BIGYUKIの音楽はダンスミュージックに通じる

↑これは今回の来日公演でやった「Soft Places」という曲で、今日のライブはこれを含めて「Freshly squeezed」「Nunu」「Simple like you」「LTWRK」「Watermelon Juice」などの既存曲に、現在制作中のアルバム(!)の制作途中の曲をいくつか、というセットリストでした。

今日のライブで改めて気づいたことはいくつかあって、

ギタリストのランディが、セットのほとんどの場面でギターを弾かず、サンプラーでボーカルチョップを出すことに徹している姿がまるでDJのようだったり、ジャズ的なソロ回しのようなものはほとんどなく、モチーフを元に展開させていったりドラムとシンセベースだけでグルーヴする様などはダブステップやハウスにも通じる、ダンスミュージックの要素を感じさせるものでした。

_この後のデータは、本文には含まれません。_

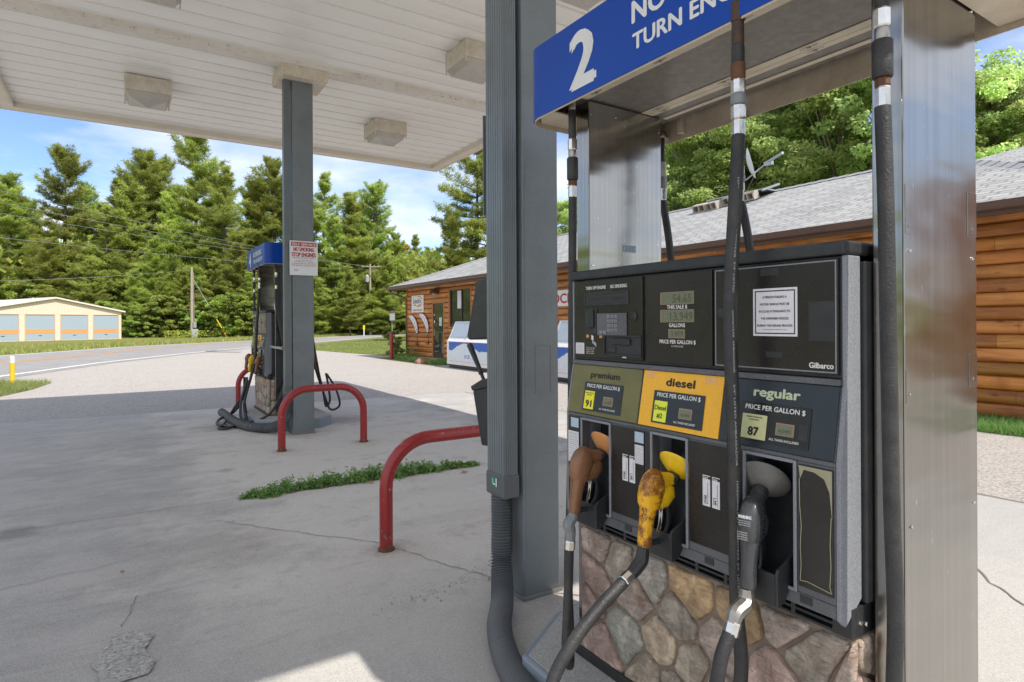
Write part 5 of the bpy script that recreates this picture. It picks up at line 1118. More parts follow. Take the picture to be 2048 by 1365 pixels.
freezer(9.4,12.0,'white ice freezer with mountain decal seen between column and pump 2')
# satellite dish and blocks on the roof
t=thing('satellite_dish','white satellite dish on a pole on the store roof','satellite dish',(13.5,9.8,4.7))
b=MB(); ax=Vector((-.62,-.55,.56)).normalized(); c0=Vector((13.5,9.62,5.50))
b.lathe([(.0,-.07),(.18,-.055),(.32,-.015),(.40,.03),(.405,.036),(.39,.036),(.31,-.004),(.17,-.04),(.0,-.052)],c0,Vector((.55,-.80,.25)),32); b.build('dish',M['white_paint'],t,smooth=True,ang=50)
b=MB(); b.tube([(13.55,9.88,4.68),(13.55,9.88,5.40)],.035,seg=12,smooth=False); b.tube([(13.52,9.85,5.35),(13.50,9.85,5.5)],.05,seg=8,smooth=False); b.build('mast',M['galv'],t,smooth=True)
b=MB(); b.tube([(13.55,9.78,5.12),(13.25,9.0,5.32)],.018,seg=8,smooth=False); b.box(13.20,13.30,8.82,9.02,5.27,5.36); b.tube([(13.24,9.0,5.33),(13.1,8.45,5.44)],.035,seg=8,smooth=False); b.build('feed_arm',M['galv'],t)
b=MB(); b.box(13.2,13.9,9.0,10.75,4.70,4.73); b.tube([(13.1,9.0,4.66),(13.5,8.8,4.82)],.03,seg=6,smooth=False); b.build('roof_frame',M['galv'],t)
def cinder(x,y,z,rz,lab):
    t=thing('cinder_block',lab,'cinder block',(0,0,0),'cinder blocks weighing down the dish frame'); b=MB(); l,w,h=.40,.20,.20
    for a0,a1 in ((-l/2,-l/2+.035),(-.0175,.0175),(l/2-.035,l/2)): b.box(-h/2,h/2,a0,a1,0,w)
    for c0_,c1_ in ((0,.03),(w-.03,w)): b.box(-h/2,h/2,-l/2+.0351,-.0176,c0_,c1_); b.box(-h/2,h/2,.0176,l/2-.0351,c0_,c1_)
    b.box(h/2-.01,h/2-.005,-l/2+.02,l/2-.02,.02,w-.02)
    o=b.build('block',M['cinder'],t,bevel=.004); t.location=(x,y,z); t.rotation_euler=(0,-R(22),rz-R(90))
    return t
cinder(13.0,10.75,4.40,R(90),'leftmost cinder block below the satellite dish'); cinder(13.0,10.33,4.40,R(80),'second cinder block from the left on the roof')
cinder(13.15,9.92,4.48,R(90),'third cinder block, right under the dish mast'); cinder(13.15,9.36,4.49,R(85),'rightmost cinder block on the roof frame')
# red guard post, rocks
t=thing('guard_post','dark red steel guard post at the store corner','post',(9.05,23.05,0)); b=MB(); b.lathe([(.065,.0),(.065,1.0),(.05,1.03)],(9.05,23.05,0),seg=16); b.build('pipe',M['red'],t,smooth=True); b=MB(); b.lathe([(.085,.003),(.075,.03)],(9.05,23.05,0),seg=16); b.build('foot_collar',M['rust_metal'],t)
def rock(x,y,s,seed,lab):
    bm=bmesh.new(); bmesh.ops.create_icosphere(bm,subdivisions=3,radius=1); r_=random.Random(seed); dirs=[Vector((r_.uniform(-1,1),r_.uniform(-1,1),r_.uniform(-1,1))).normalized() for _ in range(9)]
    for v in bm.verts:
        k=min(.78/max(.3,d.dot(v.co)) if d.dot(v.co)>.3 else 9 for d in dirs); k=min(1,k); v.co=Vector((v.co.x*s*1.3*k,v.co.y*s*k,max(-.1*s,v.co.z*s*.75*k)))
    me=bpy.data.meshes.new('rock'); bm.to_mesh(me); bm.free(); me.materials.append(M['rock']); o=bpy.data.objects.new('rock',me); link(o); o.location=(x,y,.02); tag(o,lab,'rock','red rocks by the store step')
rock(9.0,19.85,.27,1,'reddish rock in the weeds in front of the door step'); rock(9.35,20.5,.22,2,'red brown rock touching the concrete door step'); rock(9.15,21.2,.16,5,'small red rock left of the door step')
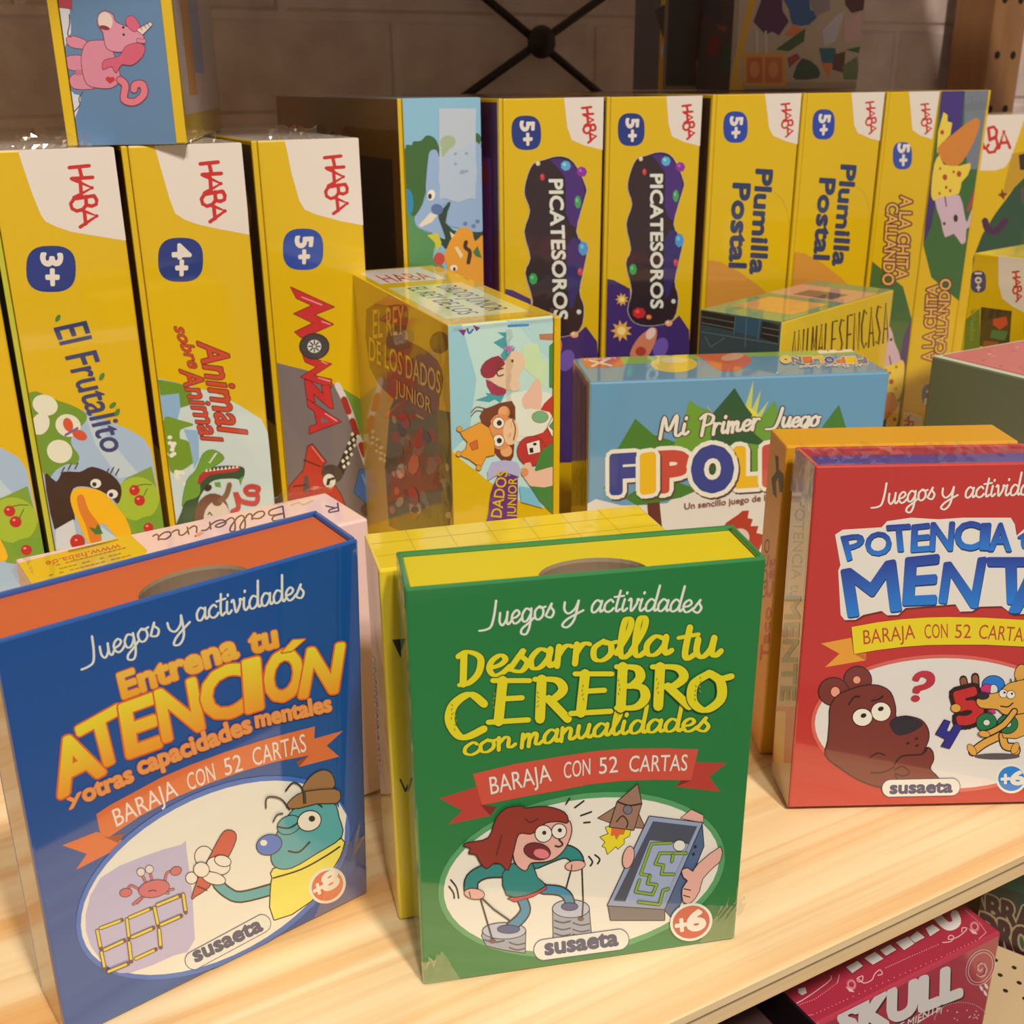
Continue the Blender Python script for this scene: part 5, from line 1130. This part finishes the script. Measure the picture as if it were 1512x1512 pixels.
film(rbox, [(.001,.0018,JH-.0012),(JW-.001,.0018,JH-.0012),(JW-.001,JD-.001,JH+.0008),(.001,JD-.001,JH+.0008)], .0007, 40, 6, 65)
# ------------------------------------------------------------------ boxes on the shelf below
SW, SD, SH_ = .095, .06, .0797
ZL = -.1396
MS = pose(.106, .2951, ZL, .49)
CR = C(172,40,58)
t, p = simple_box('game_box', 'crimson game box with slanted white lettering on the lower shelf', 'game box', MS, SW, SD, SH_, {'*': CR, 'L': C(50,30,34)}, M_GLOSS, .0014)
a = faces(p, MS, SW, SD, SH_, 'front'); a.view(1060, 1320, .29894)
WT = C(226,208,190)
for o_, c in ((7, C(60,14,24)), (0, WT)): a.text('SKULL', (600+o_,728+o_), (1196+o_,498+o_), (4,-152), c, .07)
a.text('LA GENTE MIENTE', (700,770), (1096,578), (4,-36), WT, .01); a.line([(985,636),(1105,560),(1100,590)], 4, WT, 0)
for r, q in ((66,90),(54,76)): a.ell(1296,362,r,q,25,CR,WT,5,n=32)
for k in range(9): 
    t_ = k*.9; a.line([(1296+(8+k*4)*math.cos(t_+j*.5)*.8, 366+(8+k*4)*math.sin(t_+j*.5)) for j in range(4)], 6, C(214,150,140))
for x, y in ((1300,465),(1325,455),(1320,490)): a.ell(x,y,7,16,-30,WT,n=8)
for j in range(34): 
    t_ = PI+j*PI/34; a.ell(1200+130*math.cos(t_), 610+85*math.sin(t_)-(-10), 3, 3, 0, C(220,150,140), n=6)
for j in range(14): a.ell(1130+random.uniform(0,160), 570+random.uniform(0,60), 4, 4, 0, C(222,180,150), n=6)
a = faces(p, MS, SW, SD, SH_, 'top'); a.view(1060, 1320, .29894)
for q in ([(632,362),(690,330),(716,356),(664,392)],[(722,318),(775,286),(818,320),(765,350)],[(800,278),(850,250),(882,276),(830,306)],[(878,240),(940,210),(970,246),(920,278)],[(945,216),(985,184),(1022,216),(972,242)],[(1025,170),(1062,150),(1098,178),(1048,210)]): a.poly(q, WT, 0, C(70,20,30), 5)
a.line([(1080,108),(1120,150),(1150,160),(1180,140),(1170,100)], 42, WT)
def dots(pts, n, r=2.6):
    for j in range(n):
        t_ = j/n*(len(pts)-1); i = int(t_); f = t_-i; a.ell(pts[i][0]+(pts[i+1][0]-pts[i][0])*f, pts[i][1]+(pts[i+1][1]-pts[i][1])*f, r, r, 0, C(226,160,150), n=6)
dots([(295,535),(340,580),(400,608),(470,596),(640,520),(900,400),(1130,300),(1290,222),(1325,190),(1290,140),(1215,75)], 90)
dots([(830,365),(950,310),(1100,245)], 26); dots([(350,565),(480,520),(590,440),(600,400)], 34)
for q in ([(690,415),(715,405),(712,430),(692,432),(690,415),(720,440),(760,425),(775,395),(800,375),(812,395),(790,402)],[(1110,240),(1150,235),(1165,212),(1145,205),(1140,225),(1180,215),(1215,190),(1230,170),(1208,168),(1205,188)]): a.line(q, 5, C(226,170,155))
for x, y in ((660,448),(1268,162)): a.ell(x,y,24,28,-20,C(206,110,110),n=10); a.ell(x,y,14,16,-20,CR,C(226,180,165),4,n=9); a.poly([(x-30,y+10),(x-10,y+35),(x+15,y+38),(x+5,y+25)], C(226,170,155))
a.line([(310,522),(380,545),(540,440),(560,405)], 5, C(226,170,155)); a.poly([(395,470),(432,462),(438,490),(415,502),(398,490)], WT)
p.build('box_body', M_GLOSS, t)
# dark swirled box left of it and green box behind
MD2 = pose(.055, .268, ZL, .49)
t, p = simple_box('game_box', 'dark brown swirl-patterned box beside the crimson box on lower shelf', 'game box', MD2, .046, .06, .078, {'*': C(62,38,36)}, M_CARD)
a = faces(p, MD2, .046, .06, .078, 'top')
for k in range(14):
    u, v = random.uniform(.006,.04), random.uniform(.005,.055)
    for j in range(6):
        t_ = j*.8; r1, r2 = .0006*j+.001, .0006*(j+1)+.001
        q = [(u+r1*math.cos(t_), v+r1*math.sin(t_)), (u+r2*math.cos(t_+.8), v+r2*math.sin(t_+.8)), (u+(r2+.0006)*math.cos(t_+.8), v+(r2+.0006)*math.sin(t_+.8))]
        a.emit([q], [C(120,76,60)])
p.build('box_body', M_CARD, t)
MGL = pose(.222, .4215, ZL, -.62)
t, p = simple_box('game_box', 'dark green game box with brown cream-outlined letters on the lower shelf', 'game box', MGL, .1, .05, .088, {'*': C(30,88,62), 'T': C(44,150,116)}, M_CARD, .0014)
a = faces(p, MGL, .1, .05, .088, 'front'); a.view(1300, 1230, .18646)
a.poly([(700,560),(900,420),(1300,560),(1300,700),(700,700)], C(40,62,44), 2)
for tx, BL, BR, up, upr in (('ABRA', (690,600),(1215,800),(0,-150),(0,-190)),('DRO',(800,830),(1190,1010),(0,-190),(0,-230))): a.text(tx, BL, BR, up, C(66,34,36), .05, C(176,150,104), .06, upr=upr)
p.build('box_body', M_CARD, t)
# perforated display tray under the green box
MPT = MGL @ Matrix.Translation((-.03, -.06, .0042))
t = thing('perforated_tray', 'cream perforated panel lying under the dark green box on the lower shelf', 'tray', MPT)
bm = bmesh.new(); boxbm(bm, 0, .2, 0, .058, -.004, .0006, .0008)
for i in range(22):
    for j in range(3):
        r = bmesh.ops.create_cone(bm, cap_ends=True, segments=10, radius1=.0011, radius2=.0011, depth=.0004)
        for v in r['verts']: v.co += Vector((.01+.0082*i+.004*(j % 2), .03+.0085*j, .0006))
        for f in {f for v in r['verts'] for f in v.link_faces}: f.material_index = 1
mesh_obj('panel', bm, M_CREAM, t).data.materials.append(M_DARK)
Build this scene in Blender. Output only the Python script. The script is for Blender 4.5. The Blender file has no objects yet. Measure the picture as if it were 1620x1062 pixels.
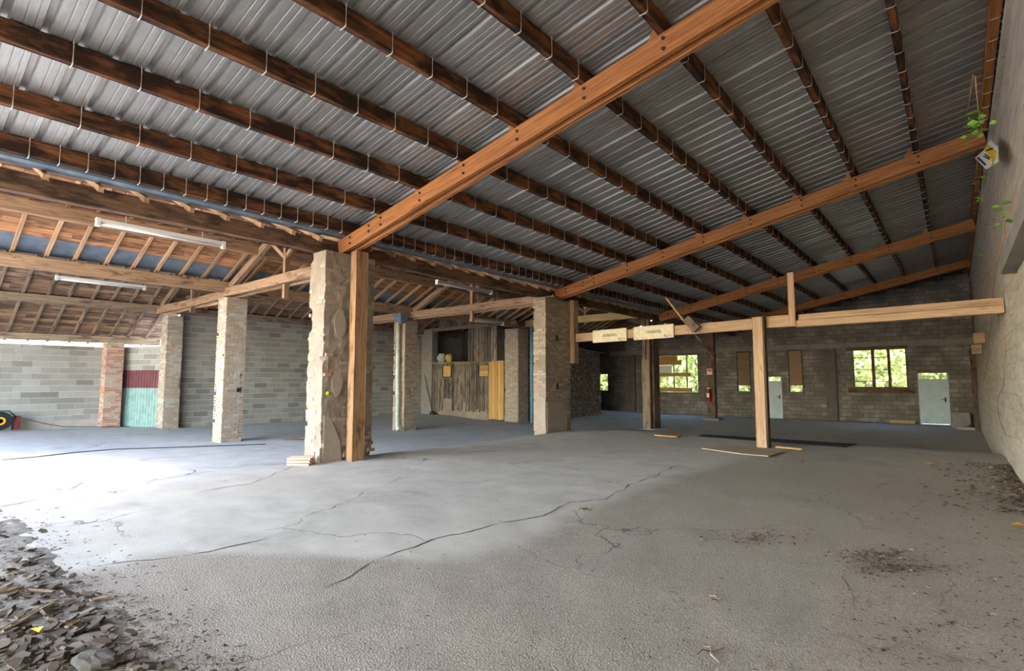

(↑の「Soft Places」の動画を観てもらえば僕が言わんとすることは何となく伝わるんではないかなと思います)

6月に観にいったPolyphiaも、BIGYUKIとは何もかも違うバンドですけど、ヒップホップを思わせる低音とフューチャーベースのようなグルーヴを感じたので、僕はそういう、電子音楽を独自解釈したように感じるバンド演奏が好きなんだと思いました。

大量のトラックより一音の説得力

あとは、冷静に考えるとBIGYUKIバンドの音の少なさに改めて気付かされました。

BIGYUKIの右手のシンセと左手のシンセベース、またはピアノ。ランディのギターとサンプラー、それにジャリスのドラム。パートとしては実質6パートで、その中で音色の切り替えはあるものの、3人でリアルタイムに出せる音数には当然限界があり、

なのに音楽としてスカスカなんてことはなく、立体感と説得力があって、

1曲で60トラック以上は普通に使う僕の曲に比べて、なんて音楽として豊かな印象があるんだろう、ということを帰り道に考えました。

説得力のない音が数字で言うと1だったとして、1+1+1と重ねても結局3にしかならず、一方でBIGYUKIは最初から1パートが10以上で鳴っているようで、だから6パートしかなくても実質60トラック以上の音楽的な情報が詰まった楽曲に鳴っている、と感じました。

現代のDAWを使った音楽はひたすらトラックを重ねる傾向にありますが、それとは真逆にいるライブパフォーマンスがシンプルでいながら音が強い、という事実、音楽の本質を改めて実感したことは、家で制作ばかりしてたら気づかないことだな〜と思いました。

というわけで、僕がやっている音楽とは全く似通っていないけど、BIGYUKIのライブには毎回色んな音楽的インスピレーションをもらっています。